Jack Dorsey, Tony Hsieh and David Allen know a thing or two about the importance of efficiency in business. Below, a few of their top productivity hacks that you can implement today.
No matter how long your to-do list grows, the length of a day stays the same.
It’s a challenge every business leader faces. While there’s no easy solution, the business world’s greatest minds have devised some creative techniques to help them get everything done.
Remember the rocks, pebbles and sand metaphor from Stephen Covey, author of The Seven Habits of Highly Effective People? The rocks represent the work that matters most to you, the pebbles represent smaller responsibilities, and the sand represents those trivial tasks everyone struggles with, such as organizing email or filing paperwork.
The point is that if you fill up your day with sand, you won’t have any time left for the big rocks. Wise time managers focus on their rocks first, then fill in the extra space with smaller tasks. Tech entrepreneur Bill Trenchard advises following the 80/20 rule: Spend 80 percent of your time on work that moves the needle and the remaining 20 percent on small stuff.
Below are some of the efficiency strategies top business leaders use to carve time out of their day for the work that matters most.
Theme Days
Even when you strive to concentrate on what’s important, distractions can pop up and derail your day. Square CEO and Twitter chairman Jack Dorsey avoids falling down the rabbit hole by establishing a theme for each day of the week.
For example, he devotes Mondays to management, Tuesdays to product development, Wednesdays to marketing and so on. Your themes might differ depending on what your “big rocks” are, but the goal is to use them to keep you on track.
“There are interruptions all the time but I can quickly deal with an interruption and know that it’s Tuesday and I have product meetings and I need to focus on product stuff,” Dorsey told Techonomy (Tweet this).
The Yesterbox System
Many CEOs cite email as one of their biggest time killers. In the time it takes to answer one email, you might receive three more. When you’re pursuing the elusive empty inbox, your day can fly by before you know it.
“There’s never a sense of completion, and it’s virtually impossible to get to the elusive goal of ‘inbox zero’ because as soon as I start sending emails, replies start coming back to me,” said Zappos CEO Tony Hsieh. “And even if I do get to inbox zero, which has happened less than 10 times in the past decade for me, it lasts only a few hours.”
To get off the email treadmill, Hsieh developed the Yesterbox approach to managing email. It’s a simple concept: Deal with yesterday’s emails today and leave today’s emails for tomorrow.
The advantage of this system is that you know each morning exactly how many emails you have to get through, so you can limit the time you spend managing email and ignore the distraction of incoming messages. Plus, you get a sense of accomplishment when you finally empty out yesterday’s inbox.

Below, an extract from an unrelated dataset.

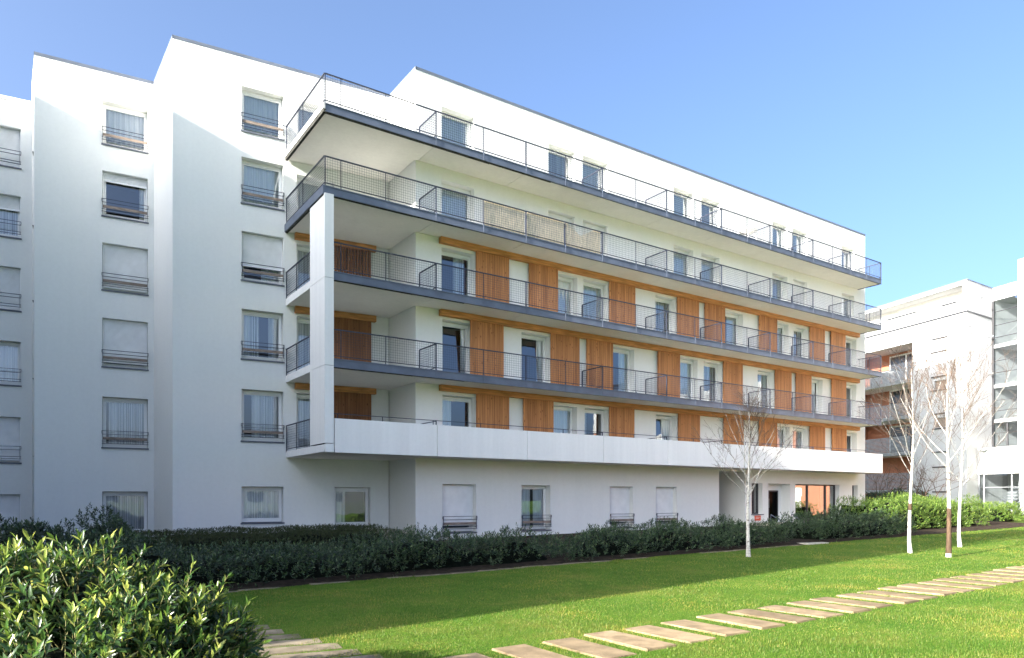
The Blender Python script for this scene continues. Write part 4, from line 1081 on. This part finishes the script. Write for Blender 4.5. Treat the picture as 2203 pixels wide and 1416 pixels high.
# ---------------------------------------------------------------- bare trees
def birch(x, y, h, label, seed, fork=.36, band=None, lean=(0, 0), spread=1., nlimb=22, r0=.054):
    r_ = random.Random(seed); z0 = float(gz(x)) - .03
    t = thing('birch_tree', label, 'tree', (x, y, z0), 'bare birches on the lawn')
    def path(p, d, L, n, wob, lift):
        pts = [p]; d = d.normalized()
        for i in range(n):
            d = (d + Vector((r_.gauss(0, wob), r_.gauss(0, wob), r_.gauss(0, wob * .6) + lift))).normalized(); p = p + d * (L / n); pts.append(p)
        return pts
    lead = [Vector((x, y, z0))]; n = 14
    for i in range(1, n + 1):
        u = i / n; lead.append(Vector((x + lean[0] * u + .045 * math.sin(u * 5 + seed), y + lean[1] * u + .04 * math.cos(u * 6 + seed * 2), z0 + h * .9 * u)))
    rad = [r0 * (1.25 if i == 0 else 1) * (1 - .9 * (i / n) ** .9) + .004 for i in range(n + 1)]
    cutp = max(2, int(n * .98))
    mb = MB(); mb.tube(lead, rad, 10)
    trunk = mb.build('trunk', M['birch'], t, True)
    if band:
        b0, b1 = band; pts = []; rr = []
        for k in range(7):
            z = b0 + (b1 - b0) * k / 6; u = z / (h * .9); f = u * n; i = min(n - 1, int(f)); w_ = f - i
            pts.append(lead[i].lerp(lead[i + 1], w_)); rr.append(rad[i] * (1 - w_) + rad[i + 1] * w_ + .006 + .002 * (k % 2))
        mb = MB(); mb.tube(pts, rr, 12); mb.build('bark_band', M['bark_brown'], trunk, True)
    limb, twig = MB(), MB()
    def grow(p, d, L, r, lvl):
        pts = path(p, d, L, 5 if lvl < 2 else 3, .08 + .05 * lvl, (.10, .03, -.02, -.05)[lvl])
        k = len(pts) - 1
        rs = [max((.006, .0038, .0024, .0017)[lvl], r * (1 - .8 * i / k)) for i in range(k + 1)]
        (limb if r > .0075 else twig).tube(pts, rs, 6 if r > .0075 else 3, 0, False)
        if lvl >= 3: return
        for i in range(int({0: 6, 1: 4, 2: 2}[lvl] * r_.uniform(.8, 1.3))):
            u = r_.uniform(.22, 1); f = u * k; j = min(k - 1, int(f)); q = pts[j].lerp(pts[j + 1], f - j); dd = (pts[j + 1] - pts[j]).normalized()
            side = Vector((r_.gauss(0, 1), r_.gauss(0, 1), r_.gauss(.15, .5))).normalized()
            grow(q, dd * 1.0 + side * r_.uniform(.45, .9), L * r_.uniform(.35, .6) * (1 - .35 * u), max(.0021, r * .42 * (1 - .5 * u)), lvl + 1)
    for i in range(nlimb):
        u = fork + (.97 - fork) * (i / nlimb) ** 1.05; f = u * n; j = min(n - 1, int(f)); p = lead[j].lerp(lead[j + 1], f - j)
        az = i * 2.4 + r_.uniform(-.5, .5); el = r_.uniform(.58, 1.05) if u < .62 else r_.uniform(.8, 1.25)
        d = Vector((math.cos(az) * math.cos(el), math.sin(az) * math.cos(el), math.sin(el)))
        L = h * (.50 - .33 * (u - fork) / (1 - fork)) * r_.uniform(.8, 1.1) * spread
        grow(p, d, L, max(.005, min(.015, rad[j] * .32)) * r_.uniform(.6, 1.1), 0)
    for v in range(10):
        grow(lead[-1 - v % 3], Vector((r_.gauss(0, .5), r_.gauss(0, .5), 1)), h * .14, .006, 1)
    cr = limb.build('crown', M['birch'], t, True)
    twig.build('twigs', M['twig'], cr)


birch(17.04, 13.15, 4.6, 'lone bare birch with white trunk in front of the balcony building entrance', 5, .40, spread=.9, r0=.058)
birch(21.46, 10.89, 6.0, 'bare birch with a narrow brown band round its white trunk, leftmost of the far three', 12, .40, (1.28, 1.47), (.1, 0), .85)
birch(20.87, 9.57, 5.9, 'bare birch with brown lower trunk and white painted base, middle of the far three', 23, .42, (.15, 1.35), (-.05, .0), .8, 15, .06)
birch(24.81, 11.03, 6.4, 'bare birch with plain white trunk standing behind the other two on the right', 31, .34, None, (.12, 0), .95)


def bare_shrub(x, y, h, label, seed):
    r_ = random.Random(seed); z0 = float(gz(x)); t = thing('bare_shrub', label, 'shrub', (x, y, z0), 'bare shrubs before the terracotta wall'); mb = MB()
    def grow(p, d, L, r, lvl):
        q = p + d.normalized() * L * .5; d2 = (d.normalized() + Vector((r_.gauss(0, .2), r_.gauss(0, .2), .1))).normalized(); e = q + d2 * L * .5
        mb.tube([p, q, e], [r, r * .75, r * .5], 4, 0, False)
        if lvl < 4:
            for i in range(3): grow(e if i else q, d2 + Vector((r_.gauss(0, .6), r_.gauss(0, .6), r_.gauss(.1, .35))), L * r_.uniform(.6, .8), r * .55, lvl + 1)
    for i in range(4): grow(Vector((x + r_.gauss(0, .08), y + r_.gauss(0, .08), z0)), Vector((r_.gauss(0, .3), r_.gauss(0, .3), 1)), h * .36, .05, 0)
    mb.build('branches', M['shrub_twig'], t)
bare_shrub(47.6, 25.6, 4.2, 'thin bare shrub close to the balcony building corner, before terracotta wall', 3)
bare_shrub(49.6, 24.0, 4.6, 'wider bare shrub before the terracotta wall, nearer the birches', 8)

Related: 6 Awesomely Simple Ways to Spend Less Time on Email
Two-Minute Tasks
Efficiency isn’t just about how you handle the big stuff. It’s also about using your small chunks of time wisely. Time management consultant David Allen’s strategy is to keep a list of quick tasks you can finish during those brief windows of time that open up throughout the day. That way you don’t waste time thinking about what to do next.
“A lot of people procrastinate because they don’t know what their next action should be,” Allen told Success magazine. “Many times the next step is something that could be done fairly quickly. So the first thing to do is to make sure you’ve got everything broken down to the next action level.”
Two-minute tasks might include returning a voicemail, organizing email or purging old files—all the “sand” on your to-do list.
“The truth is a lot of things take less than two minutes to get done,” Allen said.
Mastering these efficiency strategies can help you manage an overwhelming workload without losing sight of the work that fulfills you. You may not be able to increase the hours in a day, but you can cut your to-do list down to size.